The Indian said that the Umbazookskus, being a dead stream with broad meadows, was a good place for moose, and he frequently came a-hunting here, being out alone three weeks or more from Oldtown. He sometimes, also, went a-hunting to the Seboois Lakes, taking the stage, with his gun and ammunition, axe and blankets, hard-bread and pork, perhaps for a hundred miles of the way, and jumped off at the wildest place on the road, where he was at once at home, and every rod was a tavern-site for him. Then, after a short journey through the woods, he would build a spruce-bark canoe in one day, putting but few ribs into it, that it might be light, and, after doing his hunting with it on the lakes, would return with his furs the same way he had come. Thus you have an Indian availing himself of the advantages of civilization, without losing any of his woodcraft, but proving himself the more successful hunter for it.

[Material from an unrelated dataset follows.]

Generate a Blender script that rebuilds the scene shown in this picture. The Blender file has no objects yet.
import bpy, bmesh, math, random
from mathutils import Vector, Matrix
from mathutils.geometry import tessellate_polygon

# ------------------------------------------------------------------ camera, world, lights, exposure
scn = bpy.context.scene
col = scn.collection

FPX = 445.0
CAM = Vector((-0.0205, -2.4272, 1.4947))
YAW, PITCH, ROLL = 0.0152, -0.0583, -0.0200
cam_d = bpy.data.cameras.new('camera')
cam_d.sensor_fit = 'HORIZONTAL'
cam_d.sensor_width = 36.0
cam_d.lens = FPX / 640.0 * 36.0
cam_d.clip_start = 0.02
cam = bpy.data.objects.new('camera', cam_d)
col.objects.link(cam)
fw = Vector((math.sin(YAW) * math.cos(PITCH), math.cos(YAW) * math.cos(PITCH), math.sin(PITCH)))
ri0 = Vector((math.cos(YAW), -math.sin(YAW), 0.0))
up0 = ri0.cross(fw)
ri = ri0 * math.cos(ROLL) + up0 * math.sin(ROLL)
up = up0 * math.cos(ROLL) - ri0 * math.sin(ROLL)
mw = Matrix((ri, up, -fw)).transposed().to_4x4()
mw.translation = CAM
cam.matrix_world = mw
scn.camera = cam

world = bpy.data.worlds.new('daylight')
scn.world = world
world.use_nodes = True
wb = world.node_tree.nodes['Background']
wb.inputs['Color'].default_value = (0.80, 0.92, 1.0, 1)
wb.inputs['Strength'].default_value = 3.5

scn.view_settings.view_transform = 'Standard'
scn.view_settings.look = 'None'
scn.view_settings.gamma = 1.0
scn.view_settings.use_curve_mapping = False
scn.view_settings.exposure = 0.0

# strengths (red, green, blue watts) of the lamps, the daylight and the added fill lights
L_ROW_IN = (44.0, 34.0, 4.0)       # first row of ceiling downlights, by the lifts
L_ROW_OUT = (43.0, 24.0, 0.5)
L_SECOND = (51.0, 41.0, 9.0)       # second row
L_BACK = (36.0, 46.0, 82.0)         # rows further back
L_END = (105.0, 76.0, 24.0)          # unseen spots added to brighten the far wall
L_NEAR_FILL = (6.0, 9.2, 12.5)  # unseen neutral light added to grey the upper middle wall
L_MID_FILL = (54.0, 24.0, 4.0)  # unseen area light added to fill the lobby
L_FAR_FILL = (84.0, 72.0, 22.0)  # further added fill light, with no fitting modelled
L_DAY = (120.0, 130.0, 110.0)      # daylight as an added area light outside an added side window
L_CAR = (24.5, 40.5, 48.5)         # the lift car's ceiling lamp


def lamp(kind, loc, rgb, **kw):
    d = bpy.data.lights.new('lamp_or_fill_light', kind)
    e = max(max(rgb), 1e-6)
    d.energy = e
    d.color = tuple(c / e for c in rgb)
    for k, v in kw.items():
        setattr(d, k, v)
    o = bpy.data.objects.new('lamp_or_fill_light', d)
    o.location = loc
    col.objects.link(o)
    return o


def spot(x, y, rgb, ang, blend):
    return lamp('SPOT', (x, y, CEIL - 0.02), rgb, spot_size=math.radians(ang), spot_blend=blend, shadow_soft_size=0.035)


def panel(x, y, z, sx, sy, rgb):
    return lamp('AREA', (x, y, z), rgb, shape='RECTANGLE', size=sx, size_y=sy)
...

This man was very clever and quick to learn anything in his line. Our tent was of a kind new to him, but when he had once seen it pitched it was surprising how quickly he would find and prepare the pole and forked stakes to pitch it with, cutting and placing them right the first time, though I am sure that the majority of white men would have blundered several times.
Now I thought I would observe how he spent his Sunday. While I and my companion were looking about at the trees and river he went to sleep.